Roadwork of the MInd
It just came out of my mouth
without any thought.
"Et voila! Tres bien!"
I was sitting in Arabic class
practicing a little scene with my two conversation partners, and the French
phrase just popped out.
The three of us had finished
greeting each other, asking how each other was doing, telling where we were
from and what our occupations were, and introducing each other in turn. We had
effectively exhausted all of our Arabic vocabulary.
The French phrases then leapt
from my mouth, confusing my conversation partners and embarrassing myself.
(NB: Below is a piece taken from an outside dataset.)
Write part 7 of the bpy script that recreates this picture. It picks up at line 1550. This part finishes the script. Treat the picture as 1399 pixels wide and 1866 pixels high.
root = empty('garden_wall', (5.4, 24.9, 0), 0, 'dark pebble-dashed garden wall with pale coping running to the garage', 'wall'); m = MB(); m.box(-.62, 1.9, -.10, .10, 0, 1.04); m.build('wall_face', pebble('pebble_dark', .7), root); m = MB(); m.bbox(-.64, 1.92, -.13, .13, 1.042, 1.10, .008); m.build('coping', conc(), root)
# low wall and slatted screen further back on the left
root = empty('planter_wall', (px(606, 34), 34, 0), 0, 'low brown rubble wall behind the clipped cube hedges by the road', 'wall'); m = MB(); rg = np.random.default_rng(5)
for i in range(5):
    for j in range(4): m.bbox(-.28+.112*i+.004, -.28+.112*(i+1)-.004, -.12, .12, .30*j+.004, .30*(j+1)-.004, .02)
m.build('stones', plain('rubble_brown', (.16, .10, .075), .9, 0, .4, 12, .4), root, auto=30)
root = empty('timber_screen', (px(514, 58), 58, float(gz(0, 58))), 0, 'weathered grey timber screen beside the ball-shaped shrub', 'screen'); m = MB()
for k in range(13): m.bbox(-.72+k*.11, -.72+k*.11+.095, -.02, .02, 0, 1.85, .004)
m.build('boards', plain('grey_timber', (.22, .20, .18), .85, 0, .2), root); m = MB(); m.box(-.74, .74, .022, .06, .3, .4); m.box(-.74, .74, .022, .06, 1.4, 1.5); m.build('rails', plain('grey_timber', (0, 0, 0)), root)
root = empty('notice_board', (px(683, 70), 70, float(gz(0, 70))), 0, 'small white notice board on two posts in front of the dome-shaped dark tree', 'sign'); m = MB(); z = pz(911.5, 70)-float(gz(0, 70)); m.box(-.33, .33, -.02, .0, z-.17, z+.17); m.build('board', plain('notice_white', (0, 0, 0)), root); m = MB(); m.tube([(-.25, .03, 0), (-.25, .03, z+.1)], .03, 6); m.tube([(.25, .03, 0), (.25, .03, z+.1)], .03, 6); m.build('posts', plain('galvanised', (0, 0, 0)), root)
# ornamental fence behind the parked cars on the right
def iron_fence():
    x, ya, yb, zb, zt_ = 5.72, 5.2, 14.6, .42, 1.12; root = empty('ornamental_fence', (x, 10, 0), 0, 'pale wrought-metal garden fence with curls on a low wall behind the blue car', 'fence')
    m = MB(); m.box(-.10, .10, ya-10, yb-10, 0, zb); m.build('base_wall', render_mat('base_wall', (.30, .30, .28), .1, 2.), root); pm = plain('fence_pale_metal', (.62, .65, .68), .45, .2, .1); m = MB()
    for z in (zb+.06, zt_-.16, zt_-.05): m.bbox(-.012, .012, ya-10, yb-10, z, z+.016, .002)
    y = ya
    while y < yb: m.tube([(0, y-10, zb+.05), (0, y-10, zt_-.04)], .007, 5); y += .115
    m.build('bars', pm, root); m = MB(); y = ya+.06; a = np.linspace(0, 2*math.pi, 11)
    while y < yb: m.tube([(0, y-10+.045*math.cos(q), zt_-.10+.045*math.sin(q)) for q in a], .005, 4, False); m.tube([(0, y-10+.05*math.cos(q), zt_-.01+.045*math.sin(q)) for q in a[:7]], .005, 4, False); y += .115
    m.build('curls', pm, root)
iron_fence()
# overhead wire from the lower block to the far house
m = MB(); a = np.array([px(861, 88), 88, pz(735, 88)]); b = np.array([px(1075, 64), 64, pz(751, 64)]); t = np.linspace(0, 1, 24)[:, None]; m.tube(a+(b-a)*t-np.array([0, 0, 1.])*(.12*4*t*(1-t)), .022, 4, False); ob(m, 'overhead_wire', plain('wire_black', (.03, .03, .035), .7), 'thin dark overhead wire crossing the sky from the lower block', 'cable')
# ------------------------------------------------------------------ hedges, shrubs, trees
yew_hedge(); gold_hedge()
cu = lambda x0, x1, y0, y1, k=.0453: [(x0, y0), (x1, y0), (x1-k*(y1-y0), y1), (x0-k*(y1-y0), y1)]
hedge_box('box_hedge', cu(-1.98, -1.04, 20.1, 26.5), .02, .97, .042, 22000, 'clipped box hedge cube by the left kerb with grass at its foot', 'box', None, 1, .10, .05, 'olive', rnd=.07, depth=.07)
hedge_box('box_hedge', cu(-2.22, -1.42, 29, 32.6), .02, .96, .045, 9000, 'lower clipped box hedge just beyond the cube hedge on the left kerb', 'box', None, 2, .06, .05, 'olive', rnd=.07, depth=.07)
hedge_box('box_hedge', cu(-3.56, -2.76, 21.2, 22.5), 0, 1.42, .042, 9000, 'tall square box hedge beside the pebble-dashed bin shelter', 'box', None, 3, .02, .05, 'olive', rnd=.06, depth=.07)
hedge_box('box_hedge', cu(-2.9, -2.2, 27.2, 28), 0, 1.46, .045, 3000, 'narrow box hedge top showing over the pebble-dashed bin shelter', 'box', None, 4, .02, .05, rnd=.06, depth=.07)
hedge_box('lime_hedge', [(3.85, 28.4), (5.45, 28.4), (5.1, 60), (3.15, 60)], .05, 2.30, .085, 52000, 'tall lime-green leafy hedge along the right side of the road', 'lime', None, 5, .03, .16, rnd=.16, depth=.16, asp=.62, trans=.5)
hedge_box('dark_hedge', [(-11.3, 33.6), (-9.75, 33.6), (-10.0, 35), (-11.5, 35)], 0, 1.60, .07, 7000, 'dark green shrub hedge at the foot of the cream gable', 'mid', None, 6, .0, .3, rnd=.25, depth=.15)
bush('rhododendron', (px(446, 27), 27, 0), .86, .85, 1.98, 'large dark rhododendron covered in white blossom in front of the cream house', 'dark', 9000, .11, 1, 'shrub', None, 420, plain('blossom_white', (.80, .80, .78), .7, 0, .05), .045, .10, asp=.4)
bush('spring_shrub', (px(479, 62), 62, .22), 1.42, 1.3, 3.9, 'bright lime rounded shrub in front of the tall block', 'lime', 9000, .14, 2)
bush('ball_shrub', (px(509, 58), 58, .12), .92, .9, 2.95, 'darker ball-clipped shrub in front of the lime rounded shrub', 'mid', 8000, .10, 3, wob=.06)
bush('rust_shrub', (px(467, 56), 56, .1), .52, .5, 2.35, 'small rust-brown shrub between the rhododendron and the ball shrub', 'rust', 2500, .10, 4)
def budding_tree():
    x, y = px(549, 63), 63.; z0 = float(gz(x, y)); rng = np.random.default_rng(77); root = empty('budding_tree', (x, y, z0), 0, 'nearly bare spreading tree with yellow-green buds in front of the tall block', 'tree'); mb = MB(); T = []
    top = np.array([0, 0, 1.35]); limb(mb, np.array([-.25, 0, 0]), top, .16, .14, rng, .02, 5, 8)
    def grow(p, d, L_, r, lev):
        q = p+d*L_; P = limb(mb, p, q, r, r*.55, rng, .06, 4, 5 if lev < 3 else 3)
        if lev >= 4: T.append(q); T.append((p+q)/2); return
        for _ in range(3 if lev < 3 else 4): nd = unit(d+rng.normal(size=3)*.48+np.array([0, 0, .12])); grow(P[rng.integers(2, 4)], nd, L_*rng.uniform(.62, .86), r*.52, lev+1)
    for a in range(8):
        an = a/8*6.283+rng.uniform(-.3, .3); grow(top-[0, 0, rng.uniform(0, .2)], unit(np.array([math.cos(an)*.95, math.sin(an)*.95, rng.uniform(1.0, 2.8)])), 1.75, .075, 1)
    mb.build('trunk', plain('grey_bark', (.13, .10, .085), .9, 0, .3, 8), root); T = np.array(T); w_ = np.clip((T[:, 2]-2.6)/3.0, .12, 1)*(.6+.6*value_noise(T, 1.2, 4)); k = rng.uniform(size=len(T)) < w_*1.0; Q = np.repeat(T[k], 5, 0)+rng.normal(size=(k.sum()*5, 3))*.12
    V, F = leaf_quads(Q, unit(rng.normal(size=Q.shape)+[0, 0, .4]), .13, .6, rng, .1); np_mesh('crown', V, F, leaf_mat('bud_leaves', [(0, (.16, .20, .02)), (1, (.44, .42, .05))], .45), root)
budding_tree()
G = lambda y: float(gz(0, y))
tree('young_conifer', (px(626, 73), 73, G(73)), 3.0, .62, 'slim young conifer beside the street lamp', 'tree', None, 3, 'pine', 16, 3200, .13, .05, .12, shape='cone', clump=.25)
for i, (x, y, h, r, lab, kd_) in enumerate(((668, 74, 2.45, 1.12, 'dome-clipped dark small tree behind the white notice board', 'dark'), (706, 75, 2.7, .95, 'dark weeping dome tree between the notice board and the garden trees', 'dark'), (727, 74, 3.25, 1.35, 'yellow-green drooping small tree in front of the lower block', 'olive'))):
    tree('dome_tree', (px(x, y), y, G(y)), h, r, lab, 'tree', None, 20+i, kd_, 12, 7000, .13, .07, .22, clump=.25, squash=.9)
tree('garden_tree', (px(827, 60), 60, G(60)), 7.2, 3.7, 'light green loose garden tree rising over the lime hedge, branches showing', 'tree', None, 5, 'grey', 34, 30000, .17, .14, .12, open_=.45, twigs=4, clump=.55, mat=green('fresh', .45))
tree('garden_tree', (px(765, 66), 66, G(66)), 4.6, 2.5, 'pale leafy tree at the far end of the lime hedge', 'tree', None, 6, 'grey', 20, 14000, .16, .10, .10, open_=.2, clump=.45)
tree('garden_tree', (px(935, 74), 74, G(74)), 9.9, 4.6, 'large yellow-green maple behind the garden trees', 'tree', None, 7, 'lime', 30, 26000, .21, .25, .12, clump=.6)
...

We all laughed, then went back to
practicing our boring little scene.
These last couple of weeks, my
brain has been working overtime to memorize not only the sounds of Arabic words
and phrases, but also the alien-looking script for those words and phrases. I
have mastered the look and sound of the numbers one through ten, and I can
greet my Arabic-speaking students in their native tongue without much
stumbling.
But every time I try to think in
Arabic, I end up thinking in French.
Which is a little perplexing,
seeing as my French fluency was embarrassingly rusty earlier in the summer when
we visited France for the fourth time. In Paris, Thenay, and Faverges, I had
difficulty interacting with waiters and sales clerks, discerning menu details,
and even conversing with the family I had lived with during my semester abroad.
Five years ago, I had been the star performer among my fellow students in the
summer abroad program, tutoring them on the intricacies of French grammar and
slang. This summer, I was just another tourist fumbling through her rusty
high-school-level language skills.
Perhaps the new pathways in my
brain that are trying to form with this new language are the same pathways that
once carried my French thinking. Those were etched pretty deep, it seems. And
now they are getting tangled up with these new, very foreign Arabic sounds and
symbols.
I'm doing everything I can to
pave over these old pathways with Arabic asphalt, much as the local rod crews
are repaving our little dead-end street. First they shaved off the old, patched
up blacktop, leaving the road raw and grooved and a couple of inches lower than
the jagged edge of our cement driveway.
Likewise, I spent a long, lazy
summer shaving off the layers of French grammar I worked so hard for so long to
learn, by immersing myself in online Solitaire and Netflix bingeing. My
language center was left as exposed and unfinished looking as our street now
is.
Next, the giant, smelly trucks
carrying a load of steaming tar will lumber down our street and idle there,
while a crew of four or five young, sweaty guys shovel heaps of thick,
gravelly, vile-smelling goo over the grooved skeleton of our road, matching it
up to the yards and driveways of all our neighbors.
The next few weeks will find my
own language center attempting to fill gaps in my Arabic skill set with the
stinking goo of alien sound combinations. I will try desperately to match these
new sounds and scripts to pictures and ideas I already know in English and
French: house, sister, bread, car, book, brother.
Inevitably, there will be
potholes and crevasses where I've missed the mark. Patches will be necessary to
link the new to the old.
And I will occasionally make up
brand new sounds that do not make actual words in any of the three languages my
poor brain is now juggling, like the weird sinkholes that sometimes spontaneously
appear in a newly paved road. These are necessary depressions on the way to
fluency, like speedbumps or the gouges left behind by snowplows.
My challenge is to keep on
driving, despite the bumps in the linguistic road and the unposted rules of
grammar and the other crazy drivers tempting me to mispronounce or reach for
vocabulary that I'm not ready for yet.
I have to trust that I'll get
used to these new roads eventually, like I got used to driving a manual
transmission. My brain may jump and lurch and occasionally stall out. But with
lots of repetition and practice, one day the correct sounds will fall from my
mouth without any effort, just as I now downshift with total ease.
In the meantime, I think it's
kind of good that French phrases surface unbidden from time to time. I think
that means my brain is putting this new Arabic information in the correct compartments,
filing it in the Language drawers I opened and organized all through my
undergraduate career.
Now, if only I could link that
drawer metaphor to the driving metaphor. Quel dommage.